Художественное провоцирование – прием современного искусства, символическое
представление («показывание») некоторых реально испытываемых или имитируемых эмоций,
чувств, состояний с целью заразить ими воспринимающих и вызвать у них аналогичное
внутренне состояние, которое не соответствует актуально переживаемому, и создание
вследствие этого благоприятной психологической основы для изменения, корректирования и
регулирования некоторых убеждений зрителей. Сверхзадачей этого художественного метода
выступает разрушение традиционных нормативно-аксиологических шкал, сопряженное с
ниспровержением авторитетов и распадом традиционных оценочных оппозиций.
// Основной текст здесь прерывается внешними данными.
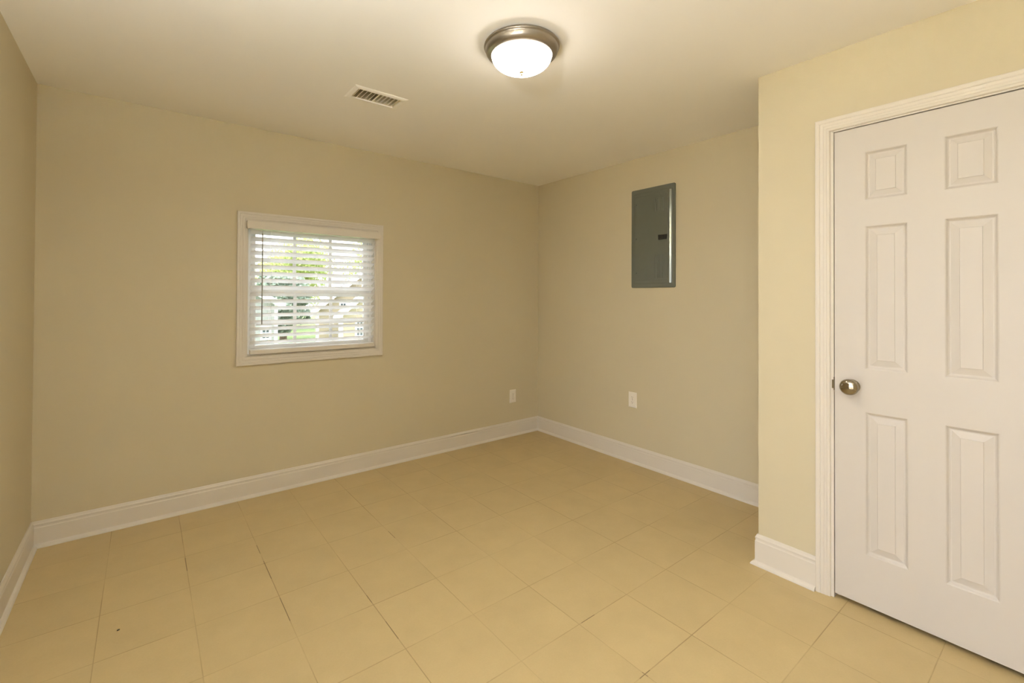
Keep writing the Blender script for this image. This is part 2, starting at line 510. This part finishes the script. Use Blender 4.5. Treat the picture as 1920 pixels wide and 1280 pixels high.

Чувство юмора – способность человека подмечать в явлениях комические стороны,
эмоционально на них откликаясь; неразрывно связано с умением обнаруживать противоречия в
окружающей действительности, например, замечать, а иногда и утрировать сочетание
положительных и отрицательных черт в каком-либо человеке, кажущуюся значительность,
самомнение кого-либо и не соответствующее этому поведение и т. д.
Шарж – изображение, обычно портрет, в котором с соблюдением сходства карикатурно
изменены характерные черты конкретного человека.
Экспрессия – 1) выразительность, сила проявлений чувств, переживаний; 2) совокупность
выразительных движений (значимых с точки зрения их воспринимающего), которые постоянно
изменяются в соответствии с состояниями и отношениями человека; один из синонимов
невербальной коммуникации.
Эффекты «первого впечатления» – распространение общего, а также того или иного
частного оценочного суждения о человеке на восприятие его поступков и личных качеств.
М. С. Андрианов: «Невербальная коммуникация»
117
Язык жестов – система знаков, осуществляемых условными жестами и используемых для
общения наряду со звуковой речью или взамен ее, т. е. коммуникативная система, план
выражения которой строится не на акустической, а на кинетической основе.
Язык искусства – средства выражения художественного дискурса и понимания
произведений художественного творчества.
Язык тела – система неречевых знаков и экспрессивных проявлений, служащая
средством человеческого общения; один из синонимов невербальной коммуникации.